§ Stored data
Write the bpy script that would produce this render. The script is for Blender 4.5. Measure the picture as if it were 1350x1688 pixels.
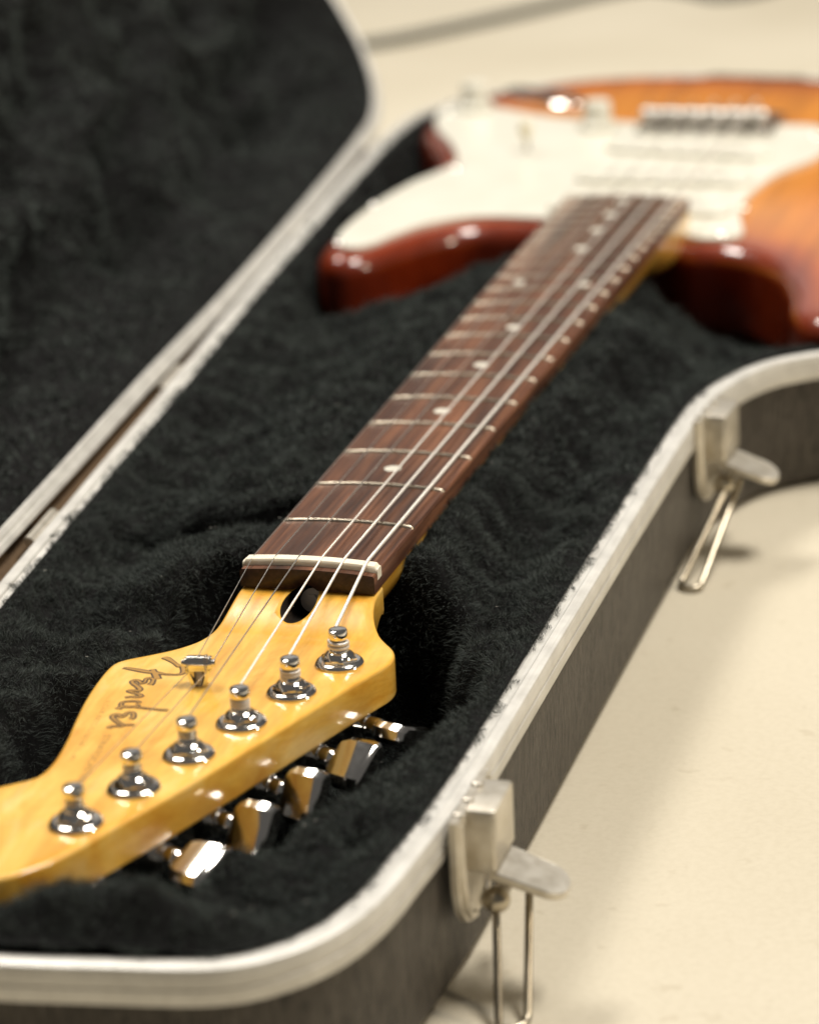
import bpy, bmesh, math, random
import numpy as np
from mathutils import Vector, Matrix
from mathutils.geometry import delaunay_2d_cdt

for o in list(bpy.data.objects):
    bpy.data.objects.remove(o)
scene = bpy.context.scene
COL = scene.collection
rng = np.random.default_rng(7)
random.seed(7)

# All dimensions below are millimetres in the guitar's own frame: y runs from the nut to the body,
# x towards the bass side, z up, z = 0 at the edge of the fingerboard. The floor is at z = -FLOOR.
FLOOR = 72.0
RIM = -18.0

def W(p):
    return Vector((p[0] / 1000, p[1] / 1000, (p[2] + FLOOR) / 1000))

# ------------------------------------------------------------------ camera
def camera():
    yaw, pitch, roll = math.radians(-16.69966), math.radians(19.83648), math.radians(-2.70890)
    f = np.array([math.sin(yaw) * math.cos(pitch), math.cos(yaw) * math.cos(pitch), -math.sin(pitch)])
    r = np.array([math.cos(yaw), -math.sin(yaw), 0.0])
    u = np.cross(r, f)
    c, s = math.cos(roll), math.sin(roll)
    r, u = c * r + s * u, -s * r + c * u
    m = Matrix(((r[0], u[0], -f[0], 0), (r[1], u[1], -f[1], 0), (r[2], u[2], -f[2], 0), (0, 0, 0, 1)))
    m.translation = W((259.073, -760.274, 305.191))
    cd = bpy.data.cameras.new('camera')
    cd.sensor_fit = 'VERTICAL'; cd.sensor_height = 36.0; cd.sensor_width = 28.8
    cd.lens = 4737.466 / 1688 * 36.0
    cd.clip_start = 0.02; cd.clip_end = 50
    cd.dof.use_dof = True
    cd.dof.focus_distance = 0.847
    cd.dof.aperture_fstop = cd.lens / 11.8
    co = bpy.data.objects.new('camera', cd)
    COL.objects.link(co); co.matrix_world = m
    scene.camera = co
camera()

# ------------------------------------------------------------------ light
world = bpy.data.worlds.new('World'); scene.world = world; world.use_nodes = True
bg = world.node_tree.nodes['Background']
bg.inputs['Color'].default_value = (1.0, 0.95, 0.88, 1); bg.inputs['Strength'].default_value = 0.095

def area(name, loc, target, sx, sy, power, col):
    l = bpy.data.lights.new(name, 'AREA'); l.shape = 'RECTANGLE'; l.size = sx; l.size_y = sy
    l.energy = power; l.color = col
    o = bpy.data.objects.new(name, l); COL.objects.link(o)
    o.location = loc
    o.rotation_euler = (Vector(target) - Vector(loc)).to_track_quat('-Z', 'Y').to_euler()
    return o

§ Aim
Write down every line from the opening of the listing to the line with "from mathutils.geometry import", both included, and nothing else; the pictures are omitted.

§ Output for this exercise
Write the bpy script that would produce this render. The script is for Blender 4.5. Measure the picture as if it were 1350x1688 pixels.
import bpy, bmesh, math, random
import numpy as np
from mathutils import Vector, Matrix
from mathutils.geometry import delaunay_2d_cdt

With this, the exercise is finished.